All modern students of dancing will be interested especially in the passages I have italicised in the foregoing excerpt, for one gets a significant glimpse as to the state of theatrical dancing (they had no native _ballet_) in London during the reign of Anne; such a contrast to Paris, where Louis XIV’s _Académie Royale de la Danse_ was beginning to bring forth “rare and refreshing” fruit and the Ballet was beginning to be understood as a genuine work of art.

“The art is esteemed only as an amusing trifle!” In an earlier paper had not “Mr. Spectator” introduced the subject with a little apology for dealing at all with a reputedly trivial theme, and had he not backed himself up with scholarly reference to classic writers on the Dance, such as Lucian?

Oh! Anne! That the art should have been, in your reign, “esteemed only as an amusing trifle!” And when you might have followed a royal example and, emulating your contemporary Louis, ennobled the art by founding an English “Royal Academy of Dancing.”
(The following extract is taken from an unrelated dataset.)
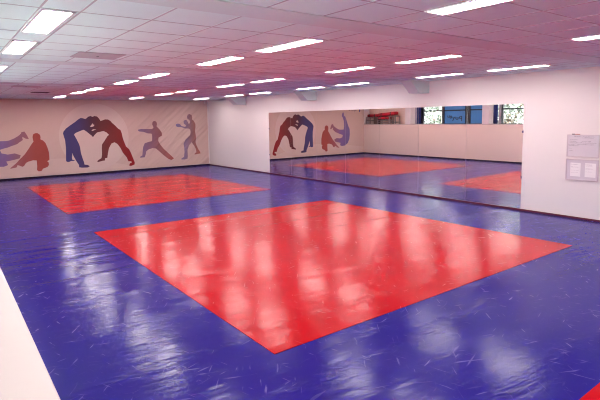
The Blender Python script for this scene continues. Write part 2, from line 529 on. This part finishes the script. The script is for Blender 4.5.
tag(mural, 'wide beige cloth mural with martial arts silhouettes on the back wall', 'mural')
ccx, ccz, cr = 5.59, 1.50, 1.335
circ = [(ccx + cr * math.cos(2 * math.pi * i / 96), ccz + cr * math.sin(2 * math.pi * i / 96)) for i in range(96)]
MB().flat_xz([circ], YM - .001).build('printed_circle', M['circle'], mural)
# printed ground sweep, low at the left
gr = [(XL + .031, .076), (XL + .031, .40)] + [(.7 + .25 * i, .40 + .30 * math.sin(min(1, i / 14) * math.pi * .5)) for i in range(1, 15)]
gr += [(4.2 + .2 * i, .70 - .6 * (i / 16) ** 1.6) for i in range(1, 17)]
gr += [(7.4, .076)]
MB().flat_xz([gr], YM - .0006).build('printed_ground', M['ground'], mural)
INK = {
    'pair': [(4.4, (76, 70, 118)), (5.0, (80, 68, 112)), (5.4, (86, 58, 76)), (5.8, (112, 60, 60)), (6.4, (128, 52, 50)), (7.1, (150, 34, 40))],
    'kneel': [(2.5, (172, 112, 118)), (3.0, (164, 92, 92)), (3.4, (166, 82, 74)), (3.9, (164, 76, 70))],
    'thrown': [(1.7, (120, 108, 152)), (2.4, (136, 108, 156)), (2.8, (150, 106, 122)), (3.25, (160, 106, 114))],
    'karate': [(7.3, (126, 108, 142)), (7.9, (142, 102, 116)), (8.3, (150, 98, 96)), (8.9, (172, 92, 82))],
    'boxer': [(9.0, (128, 122, 160)), (9.5, (144, 118, 140)), (9.8, (150, 108, 108)), (10.2, (176, 98, 82))],
}
LAB = {
    'pair': 'blue and dark red grappling pair printed in the circle',
    'kneel': 'brick red kneeling figure print',
    'thrown': 'violet falling figure print with legs in the air',
    'karate': 'grey violet lunging and punching figure print',
    'boxer': 'grey violet standing boxer print',
}
for n in INK:
    mb = MB()
    if n == 'pair':
        mb.flat_xz([FIG['pair'], FIG['gapA'][::-1], FIG['gapB'][::-1]], YM - .002)
    elif n == 'thrown':
        mb.flat_xz([FIG['thrown']], YM - .002)
        mb.flat_xz([FIG['legA']], YM - .0023)
    else:
        mb.flat_xz([FIG[n]], YM - .002)
    o = mb.build('printed_figure', print_mat('ink_' + n, INK[n]), mural)
    o['label'] = LAB[n]
# printed wordmark and emblem at the upper left
tc = bpy.data.curves.new('wordmark', 'FONT')
tc.body = 'sport'
tc.size = .30
to = bpy.data.objects.new('tmp_text', tc)
COL.objects.link(to)
dg = bpy.context.evaluated_depsgraph_get()
tm = bpy.data.meshes.new_from_object(to.evaluated_get(dg))
bpy.data.objects.remove(to)
wx = max(v.co.x for v in tm.vertices)
for v in tm.vertices:
    v.co = Vector((1.18 + v.co.x / wx * .62, YM - .002, 2.50 + v.co.y))
tm.materials.append(M['ink'])
wo = bpy.data.objects.new('printed_word', tm)
COL.objects.link(wo)
wo.parent = mural
M['yellow'] = plain('yellow_ink', (.75, .55, .08, 1), .7)
M['blueink'] = plain('blue_ink', (.05, .06, .30, 1), .7)
MB().flat_xz([[(.86, 2.66), (.92, 2.44), (.99, 2.46), (.97, 2.66)]], YM - .002).build('printed_emblem', M['blueink'], mural)
MB().flat_xz([[(.99, 2.66), (1.01, 2.50), (1.06, 2.53), (1.06, 2.66)]], YM - .002).build('printed_emblem', M['yellow'], mural)
MB().box(10.47, 10.50, YM - .02, YM, 2.86, 2.97).build('banner_hook', M['lampframe'], mural)

# ------------------------------------------------------------------ notice boards
def frame_yz(mb, y0, y1, z0, z1, t, x0, x1):
    mb.box(x0, x1, y0, y1, z0, z0 + t).box(x0, x1, y0, y1, z1 - t, z1)
    mb.box(x0, x1, y0, y0 + t, z0 + t, z1 - t).box(x0, x1, y1 - t, y1, z0 + t, z1 - t)
    return mb
wb = empty('whiteboard', (XR, 4.23, 1.25))
tag(wb, 'small framed whiteboard with handwriting, above the lower display board', 'whiteboard')
frame_yz(MB(), -.30, .30, 0, .445, .014, -.022, -.001).build('board_frame', M['alu'], wb)
MB().box(-.012, -.002, -.288, .288, .012, .433).build('board_face', M['board'], wb)
random.seed(3)
def line(mb, ya, yb, z, x, hgt, dens, made):
    """one line of running handwriting: words joined by a thin connecting stroke"""
    y = ya
    pts = []
    while y > yb:
        w = random.uniform(.008, .022)
        n = 4 if random.random() < dens else 1
        for q in range(n + 1):
            a = (hgt * .5 if q % 2 else -hgt * .5) * random.uniform(.5, 1.1) if n > 1 else -hgt * .5
            pts.append((x, y - w * q / n, z + a))
        y -= w + random.uniform(.003, .008)
    MB().tube(pts, .0011, 4).build(*made)
for (ya, yb, z, dn) in [(.17, -.20, .405, .95), (.02, -.20, .385, .5), (.25, .10, .345, .9), (.25, .12, .312, .95), (.02, -.14, .312, .8), (.25, .03, .285, .8),
                        (.01, -.24, .285, .6), (.28, .15, .250, .8), (.10, -.19, .250, .95), (.26, .08, .225, .9), (.28, .20, .175, .9), (.25, .20, .125, .8)]:
    line(None, ya, yb, z, -.0135, .013, dn, ('handwriting', M['ink'], wb))
pn = MB().tube([(XR - .012, 4.44, 1.704), (XR - .012, 4.39, 1.704)], .008, 10)
tag(pn.build('marker_pen', M['ink'], origin=(XR, 4.42, 1.695)), 'dark marker pen lying on top edge of the whiteboard', 'pen')
pn = MB().tube([(XR - .012, 4.38, 1.703), (XR - .012, 4.29, 1.703)], .0065, 10)
tag(pn.build('marker_pen', M['penred'], origin=(XR, 4.33, 1.695)), 'thin reddish marker pen on top edge of the whiteboard', 'pen')

nb = empty('display_board', (XR, 4.23, .782))
tag(nb, 'pale framed display board holding two sheets, below the whiteboard', 'display board')
frame_yz(MB(), -.305, .302, 0, .425, .016, -.024, -.001).build('board_frame', M['alu'], nb)
MB().box(-.012, -.002, -.292, .289, .014, .411).build('board_face', M['board'], nb)
for (y0, y1, z0, z1, lab, rows_) in [(4.252, 4.445, .86, 1.132, 'white printed sheet at left on the display board', [.10, .13, .3, .33, .55, .72]),
                              (3.972, 4.17, .86, 1.137, 'white printed sheet at right on the display board', [.10, .14, .22, .38, .44, .62])]:
    sh = MB().box(-.0155, -.0125, y0, y1, z0, z1).build('paper_sheet', M['paper'], origin=(0, 0, 0))
    sh.location.x = XR
    tag(sh, lab, 'sheet of paper', 'sheets on the display board')
    for q in rows_:
        z = z1 - q * (z1 - z0)
        line(None, y1 - .012, y0 + random.uniform(.012, .09), z, -.0162, .008, .95, ('print', M['inkgrey'], sh))

# ------------------------------------------------------------------ windows of the left wall
wn = [0]
def window(ya, yb, mulls, film_spans, trans=2.40):
    """a window from ya to yb; mulls = list of (y0, y1) mullions; film_spans = panes covered with blue film"""
    wn[0] += 1
    fr = MB()
    z0, z1 = 1.725, 2.90
    x0, x1 = XG - .05, XG + .03
    fr.box(x0, x1, ya, ya + .06, z0, z1).box(x0, x1, yb - .06, yb, z0, z1)
    fr.box(x0, x1, ya + .06, yb - .06, z0, z0 + .05 - .03).box(x0, x1, ya + .06, yb - .06, z1 - .05, z1)
    fr.box(x0 + .002, x1 - .002, ya + .06, yb - .06, trans - .03, trans + .03)
    for (a, b_) in mulls:
        fr.box(x0 - .002, x1 + .004, a, b_, z0 + .02, z1 - .05)
    o = struct(fr.build('window_%d' % wn[0], M['frame']))
    cuts = [ya + .06] + [v for a, b_ in mulls for v in (a, b_)] + [yb - .06]
    for i in range(0, len(cuts), 2):
        a, b_ = cuts[i], cuts[i + 1]
        if b_ - a < .05: continue
        mid = (a + b_) / 2
        film = any(s <= mid <= e for s, e in film_spans)
        for (za, zb) in ((z0 + .02, trans - .03), (trans + .03, z1 - .05)):
            MB().box(XG - .014, XG - .006, a, b_, za, zb).build('blue_pane' if film else 'pane', M['film'] if film else M['glass'], o)
    return o
for k in range(-2, 0):
    y0 = P0 + BAY * k + .35
    window(y0, y0 + 4.25, [(y0 + 1.38, y0 + 1.46), (y0 + 2.8, y0 + 2.88)], [])
y0 = P0 + .35
window(y0, y0 + 4.25, [(y0 + 1.38, y0 + 1.46), (y0 + 2.8, y0 + 2.88)], [])
window(8.25, 12.50, [(9.60, 9.68), (10.90, 10.98), (12.07, 12.14)], [])
w4 = window(12.85, 17.10, [(13.76, 13.88), (13.92, 14.04), (15.26, 15.39), (16.56, 16.78)], [(12.9, 15.35)])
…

Well, Weaver, at any rate, knew that the art was something more than an “amusing trifle” when he wrote almost prophetically: “If some great genius after this would arise and advance this art to that perfection it seems capable of receiving, what might not be expected from it.” What would he have said had he lived to see the triumphs of Noverre, of Blasis, and of the British, French or the Russian Ballet of modern times?